Recolho da estante com inevitável solenidade o livro para emprestar. Querer dar sendo nosso. Por isso se empresta pouco e
se diz que os livros já não voltam os mesmos. Só não voltam os
mesmos se correr bem, isso já se diz menos. Na secção dos espanhóis é o segundo. O primeiro são “Os girassóis cegos”,
quatro histórias, quatro derrotas. A guerra. “Dentes de Leite” foi o segundo
romance em castelhano que li. Comprado com “Os girassóis cegos” na mão, ainda
no início, em Segóvia, numa livraria sonhada.
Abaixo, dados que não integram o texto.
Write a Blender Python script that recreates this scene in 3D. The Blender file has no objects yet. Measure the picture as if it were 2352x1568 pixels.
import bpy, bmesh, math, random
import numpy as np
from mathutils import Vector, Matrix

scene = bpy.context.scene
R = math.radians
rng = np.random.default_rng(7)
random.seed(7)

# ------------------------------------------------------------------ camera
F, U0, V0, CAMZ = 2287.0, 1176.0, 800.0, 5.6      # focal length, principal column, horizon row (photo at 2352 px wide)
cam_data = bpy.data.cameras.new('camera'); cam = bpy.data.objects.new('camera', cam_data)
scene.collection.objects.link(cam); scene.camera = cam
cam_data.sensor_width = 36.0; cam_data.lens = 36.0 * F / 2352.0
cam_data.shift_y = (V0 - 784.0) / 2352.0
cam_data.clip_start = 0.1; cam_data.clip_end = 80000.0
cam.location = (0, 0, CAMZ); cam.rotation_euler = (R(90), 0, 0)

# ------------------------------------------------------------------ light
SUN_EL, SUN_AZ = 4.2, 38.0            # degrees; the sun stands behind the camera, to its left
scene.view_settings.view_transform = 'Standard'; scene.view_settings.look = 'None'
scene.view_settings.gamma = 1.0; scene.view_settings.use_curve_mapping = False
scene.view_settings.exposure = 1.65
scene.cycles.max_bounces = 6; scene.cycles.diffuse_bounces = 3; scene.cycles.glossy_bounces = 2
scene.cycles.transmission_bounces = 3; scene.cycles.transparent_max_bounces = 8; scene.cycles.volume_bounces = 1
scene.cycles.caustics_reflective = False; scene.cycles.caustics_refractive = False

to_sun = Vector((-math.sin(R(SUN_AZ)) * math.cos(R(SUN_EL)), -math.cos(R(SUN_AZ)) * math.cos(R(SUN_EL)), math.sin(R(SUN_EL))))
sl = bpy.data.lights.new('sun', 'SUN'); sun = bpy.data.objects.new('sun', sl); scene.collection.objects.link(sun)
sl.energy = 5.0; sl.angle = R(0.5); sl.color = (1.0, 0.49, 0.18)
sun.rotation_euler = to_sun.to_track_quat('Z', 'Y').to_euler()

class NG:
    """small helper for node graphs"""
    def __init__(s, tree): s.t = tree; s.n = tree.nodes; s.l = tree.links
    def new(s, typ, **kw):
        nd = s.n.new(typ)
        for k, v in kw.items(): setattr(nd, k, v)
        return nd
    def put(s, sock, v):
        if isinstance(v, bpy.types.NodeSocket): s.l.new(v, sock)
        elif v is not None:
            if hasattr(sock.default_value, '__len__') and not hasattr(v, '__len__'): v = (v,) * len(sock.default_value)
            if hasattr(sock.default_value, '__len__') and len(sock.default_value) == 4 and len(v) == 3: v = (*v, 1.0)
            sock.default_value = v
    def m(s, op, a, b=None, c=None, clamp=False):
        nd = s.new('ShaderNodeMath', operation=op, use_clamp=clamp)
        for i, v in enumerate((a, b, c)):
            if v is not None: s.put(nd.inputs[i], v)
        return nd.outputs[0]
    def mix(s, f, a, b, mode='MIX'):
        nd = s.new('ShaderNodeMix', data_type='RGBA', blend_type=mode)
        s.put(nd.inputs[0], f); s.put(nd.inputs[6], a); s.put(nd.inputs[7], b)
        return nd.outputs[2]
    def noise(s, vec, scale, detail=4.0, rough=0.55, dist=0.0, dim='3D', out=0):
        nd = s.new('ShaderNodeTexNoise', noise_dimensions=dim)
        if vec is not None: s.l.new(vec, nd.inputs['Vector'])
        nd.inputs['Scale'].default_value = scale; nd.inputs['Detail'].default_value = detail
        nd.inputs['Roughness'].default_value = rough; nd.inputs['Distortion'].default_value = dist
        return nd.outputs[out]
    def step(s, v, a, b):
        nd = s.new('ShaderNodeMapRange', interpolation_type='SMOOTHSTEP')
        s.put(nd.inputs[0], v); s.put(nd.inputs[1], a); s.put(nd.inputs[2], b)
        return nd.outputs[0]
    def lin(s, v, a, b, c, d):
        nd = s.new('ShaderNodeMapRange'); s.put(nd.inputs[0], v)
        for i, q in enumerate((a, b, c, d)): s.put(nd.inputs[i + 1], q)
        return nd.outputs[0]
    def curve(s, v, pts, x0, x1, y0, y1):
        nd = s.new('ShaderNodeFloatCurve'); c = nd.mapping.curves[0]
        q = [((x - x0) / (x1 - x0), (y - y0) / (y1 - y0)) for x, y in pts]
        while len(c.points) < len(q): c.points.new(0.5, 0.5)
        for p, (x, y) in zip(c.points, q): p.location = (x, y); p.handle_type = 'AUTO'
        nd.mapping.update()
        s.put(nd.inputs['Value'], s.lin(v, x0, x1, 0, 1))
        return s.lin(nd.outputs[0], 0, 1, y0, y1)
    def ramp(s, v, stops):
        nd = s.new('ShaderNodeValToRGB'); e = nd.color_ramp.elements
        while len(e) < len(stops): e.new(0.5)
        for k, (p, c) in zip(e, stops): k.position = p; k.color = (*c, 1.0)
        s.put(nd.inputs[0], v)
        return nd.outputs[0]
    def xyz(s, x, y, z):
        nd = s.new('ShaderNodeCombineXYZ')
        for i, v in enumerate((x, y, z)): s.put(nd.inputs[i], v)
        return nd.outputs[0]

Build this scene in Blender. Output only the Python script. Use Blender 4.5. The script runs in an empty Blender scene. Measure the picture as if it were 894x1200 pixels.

O livreiro de sorriso diligente,
conversador com moderação sobre o que lhe pedia, literatura da Guerra Civil. A
Guerra de Espanha. Ali, perto do local em que se passa “Por quem os
sinos dobram”.
Na capa uma criança
pequena vestida de fascista italiano faz a saudação romana. Procuro as marcas e
não estão lá. Nem a data, que sempre ponho, nenhum sublinhado. Nada, a não ser
uma rúbrica a atestar a propriedade e um eventual marcador: um bilhete do
Cine-Casino Paraíso Nazaré. Plateia, 3 euros, taxa de IVA incluída a 5%, a data
com o dia impercetível do mês sete do ano de 2002. O caminho que fez para ali
chegar toma outra volta, separo o bilhete do livro, sabendo que os anos que
separam a Nazaré de Segóvia, de Hemingway, de Mendez e de Pisón não existem. Como não existem
sublinhados a lápis para me dizer onde olhar anos depois quando tiro o livro da
estante para não ser só meu. E agradeço também a ausência de notas à margem e
toda a alvura da palavra impressa em Barcelona. Como num verso que falte a “Futuros
Amantes”, o livro que um dia escolhi para ti.